Steering the car back onto the road

A look at some of what I am hearing on Twitter and on the radio, paired with my attempts to steer the car back onto the road:

It can't be any worse with Rusty Smith at quarterback.

Yes, it can. Somehow there is a perception out there that Smith would be a safer play than Ryan Fitzpatrick, that he would take better care of the ball. Au contraire. In training camp practices where Jake Locker and Fitzpatrick would make a lot of safe throws, Smith consistently threw it downfield the most. He's a chance-taker. He'd come with far more risk.

Why is Smith on the team if he can't play?

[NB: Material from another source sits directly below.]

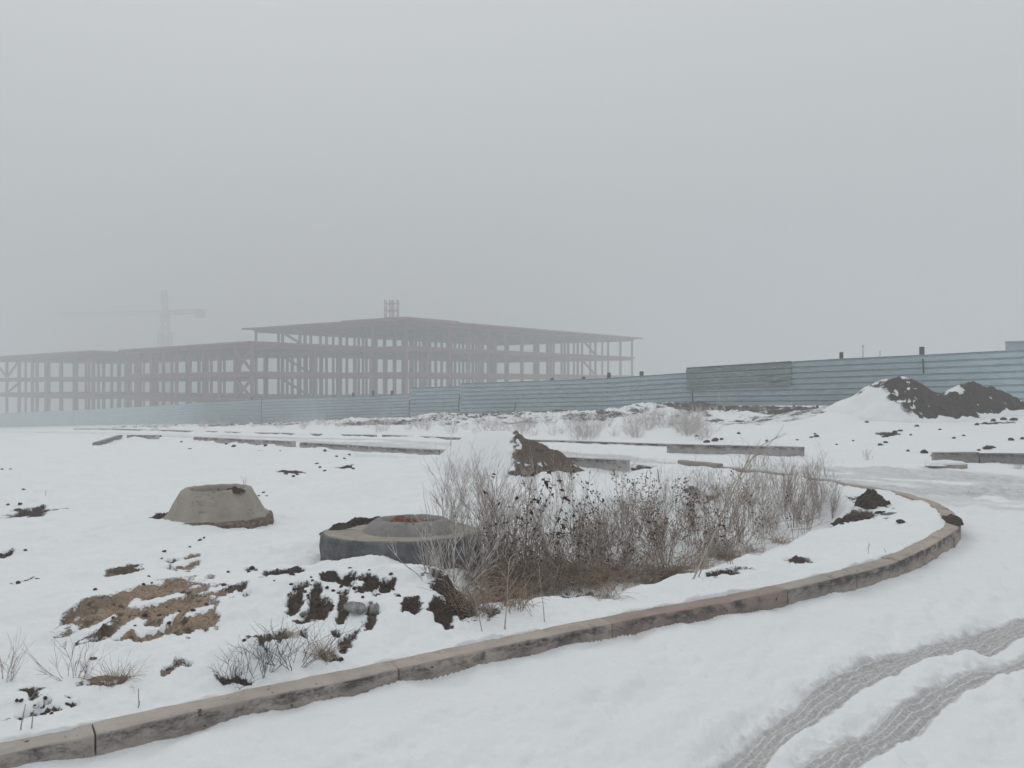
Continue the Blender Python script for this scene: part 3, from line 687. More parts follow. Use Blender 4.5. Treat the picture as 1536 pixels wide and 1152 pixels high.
# earth clump at the thicket's right end
for (px, py, rx, ry, h, sd, lab) in [(1308, 750, .20, .20, .15, 3, 'brown earth lump standing in snow at the thicket\'s right end'),
                                     (1284, 770, .26, .14, .08, 9, 'low dark earth bank just before the brown earth lump'),
                                     (1436, 622, .30, .25, .30, 13, 'small earth cone at the foot between the two big heaps')]:
    c = G(px, py + 6) if py > 700 else march(px, py + 6, base1)
    link_o = link('earth_lump', lump_mesh('earth_lump', rx, ry, h, sd, 44, .55), EARTH, None, (c[0], c[1], gz(c[0], c[1]) - .02)); tag(link_o, lab, 'earth lump')

# ---------------------------------------------------------------- loose clods and stones
def clod_mesh(name, seed):
    rr = random.Random(seed); m = MB(); n, k = 9, 6
    m.v = []; import math as mm
    for i in range(k + 1):
        th = mm.pi * i / k
        for j in range(n):
            ph = 2 * mm.pi * j / n; q = 1 + rr.uniform(-.28, .22)
            m.v.append((mm.sin(th) * mm.cos(ph) * q, mm.sin(th) * mm.sin(ph) * q * .8, mm.cos(th) * q * .62))
    for i in range(k):
        for j in range(n): a = i * n + j; b = i * n + (j + 1) % n; m.q.append((a, a + n, b + n, b))
    return m.mesh(name)
clods = [clod_mesh('earth_clod', i) for i in range(5)]
for me in clods: me.materials.append(EARTH)
spots = [(522, 703, 9), (512, 705, 4), (530, 707, 4), (480, 703, 4), (487, 710, 4), (440, 720, 4), (446, 715, 3), (388, 741, 3), (400, 742, 3), (395, 737, 3), (475, 695, 3), (487, 679, 4), (524, 680, 3), (505, 683, 3), (517, 685, 3),
         (35, 767, 5), (12, 774, 5), (15, 708, 5), (3, 707, 4), (36, 742, 3), (30, 756, 4), (12, 757, 4), (38, 826, 4), (56, 880, 5), (28, 883, 6), (300, 820, 4), (306, 818, 3), (285, 833, 3), (246, 842, 4), (243, 849, 3),
         (336, 875, 5), (342, 871, 4), (378, 860, 5), (384, 866, 4), (374, 869, 4), (308, 889, 5), (140, 998, 6), (525, 848, 4), (500, 835, 3), (515, 818, 4), (483, 799, 7), (489, 793, 4), (497, 828, 4), (511, 991, 6), (366, 979, 5),
         (1332, 653, 8), (1342, 650, 6), (1325, 655, 4), (1350, 647, 4), (1321, 667, 5), (1328, 664, 4), (1386, 678, 8), (1398, 682, 4), (1481, 673, 9), (1488, 671, 5), (1468, 676, 4), (1517, 661, 6), (1534, 660, 5), (1431, 657, 4), (1446, 654, 3), (1366, 653, 3),
         (1362, 677, 4), (1225, 655, 6), (1217, 657, 3), (1222, 650, 3), (1196, 661, 3), (1150, 662, 4), (1108, 652, 4), (1060, 664, 6), (1072, 662, 8), (1082, 660, 5), (1045, 656, 4), (1352, 789, 7), (1325, 765, 3), (1330, 768, 3), (1318, 766, 6), (1263, 788, 6), (1272, 786, 4),
         (960, 700, 5), (950, 705, 4), (972, 703, 5), (1300, 634, 4), (1375, 640, 4), (1490, 632, 6), (1505, 630, 6), (1478, 635, 5), (1520, 631, 7), (1465, 637, 5), (1255, 667, 3), (1410, 645, 3), (1280, 660, 3), (240, 655, 4), (385, 669, 3), (398, 672, 4), (420, 675, 3), (272, 665, 3), (340, 668, 4), (350, 670, 5), (285, 672, 3)]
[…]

He can play, it's just that the scenario where he would play is one where Fitzpatrick gets hurt. Plenty of teams don't even have a legitimate starter, so quality backups are hard to come by. No. 3s? They are developmental guys hoping to graduate into No. 2s. The alternatives for Smith's position were washed up guys like David Carr and John Skelton who've had plenty of chances to show they can't play. The first guy is better than the second guy who's better than the third guy. Thus the depth chart.

The Titans are insisting on running Chris Johnson up the middle when he's far better in space.

Absolutely true. But saying "get him in space" is a lot easier than getting him in space. They need to be more creative and assertive in trying. And don't be so sure the calls are telling Johnson to go inside. My radio colleague Jonathan Hutton says he's told CJ is taking stretch plays and other stuff designed to create opportunity outside, either being impatient or not finding time, and taking them inside.

The Titans should have signed a better backup quarterback in the offseason.

Who would that have been?

The Titans should have kept Matt Hasselbeck.

Maybe. But I understood the rationale. He was overpaid and they felt like he was getting a bit gun shy: willing to throw for 3 yards on third-and-6 in order to avoid a hit. It wasn't unreasonable for them to seek to change direction.